Heinrich settled into teaching, meeting on the way his wife Belinda, also a teacher. She agreed to support him for a year while he studied his PGCE, and then both of them headed to Summer Fields school in Oxford. This all-boys, all-boarding school was a highly academic prep school: ‘a bit of a military academy in some ways.’ But ‘we loved it,’ says Heinrich. ‘We had this idyllic community in Oxford, where we taught all day and then had drinks or went to plays in the evening.’ Heinrich progressed through the ranks, becoming a house master at 30. At 38 he was made deputy head. By this point, the couple had four children. ‘It suddenly struck us that there was no way we were going to be able to afford to send them all to senior school.’ He started applying for headmaster jobs.

The school he chose next was Cumnor House in West Sussex. It was co-ed and boarding, but with more of bias towards the boys. ‘Being a girl at Cumnor wasn’t perfect,’ says Heinrich. ‘Girls’ sport was appalling.’ He and Belinda set out to change that, and to create a liberal teaching environment. ‘We wanted it to have more of a relaxed manner, and for children to be spoken to as children,’ he explains.


Over the next five years, the school grew to 400 pupils. ‘My wife and I decided that if we had any more, we would struggle to remember children’s names. It’s vital that staff know every child, so that every child feels secure.’ That is an important part of Cumnor’s ethos. Once a month the teaching staff sit down and go through each child form by form, so teachers can mention anything that the staff ought to know about a pupil. ‘I believe that a child who wanders down the path and has three adults in a row say, “Good morning Camilla, how are you feeling today?” or “Well done yesterday in rounders”, is going to perform better than a child who walks past three adults who are busy on their phones.’

Heinrich also introduced drama, design and technology and swimming and pushed to ensure that girls had as many sports matches as the boys. Everyone studies both French and Latin and he encourages an ‘erratic’ nature to the school day. ‘I don’t want children to get into the mindset that the important stuff is in the morning. It’s all important,’ he says.

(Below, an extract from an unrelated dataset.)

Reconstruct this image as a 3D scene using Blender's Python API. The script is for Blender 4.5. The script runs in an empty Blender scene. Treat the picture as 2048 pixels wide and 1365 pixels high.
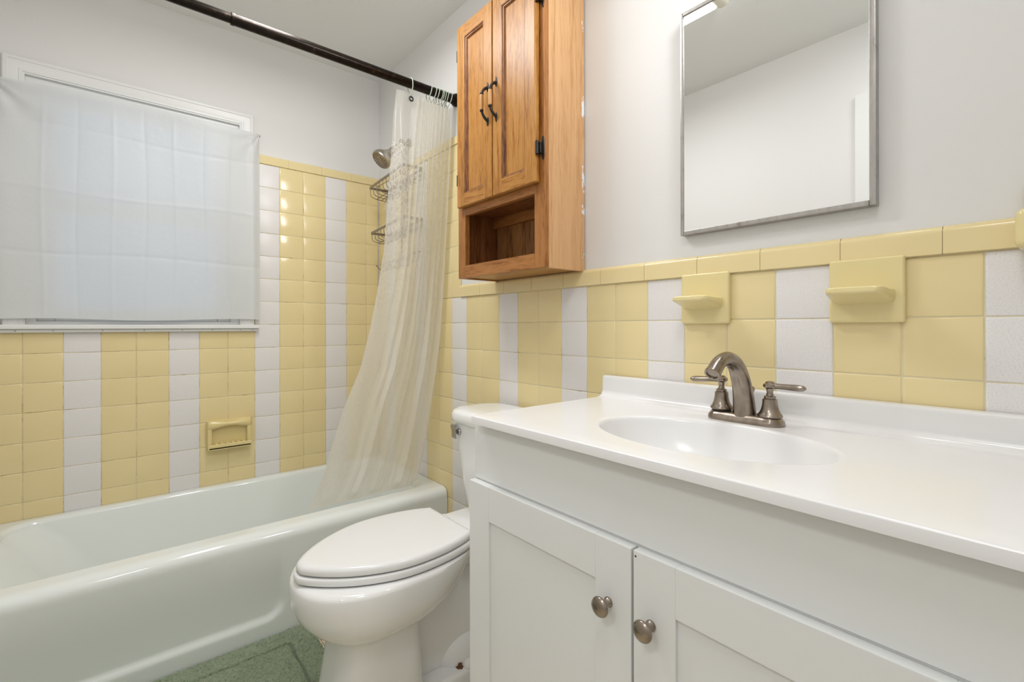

The boarding aspect was something else that had to be considered. ‘We thought, “What is our USP?” It’s a friendly, nice little school on the edge of the Ashdown Forest, where a lot of people already live…’ Their answer was to turn it into a local school, with boarding banned until children reach year 7.

Heinrich has been headmaster of Cumnor for more than 15 years. Many people would have moved on. Instead, he became involved with the Independent Association of Prep Schools, before being made prep schools representative of the Boarding Schools Association, and then serving as its chair for a year in 2012. ‘It was about amassing as much knowledge about the sector as I possibly could,’ he says,   ‘as that could only bounce back positively on here.’

One thing Heinrich has tried to avoid is isolating the school from the wider community. ‘This school always had the reputation of being the school on the hill, which I wanted to get rid of.’ Heinrich started something unique, a foundation which offers two state-educated children per year a chance to join the school, and receive a free private education from eight to 18. The children must be local, and otherwise unable to attend a school like Cumnor. ‘For most of the parents, a private education isn’t something they’ve considered.’ Thirteen senior schools have agreed to accept a child from the Cumnor foundation, if they are picked as that child’s next school. These include local schools such as Ardingly and Worth, but also Radley, Bryanston and St Mary’s Ascot.

For Christian and Belinda Heinrich, this school ‘is our life’. So will they be moving along soon? Not to another school, that’s for sure. ‘When I retire I will do something completely different,’ he declares. His strategy paper for the school lasts until 2020; he is now writing the next, which takes them to 2025. When he does leave, he likes the idea of wine. ‘I have all sorts of wine qualifications. Maybe I could open a merchants? But what I really want to do is write’.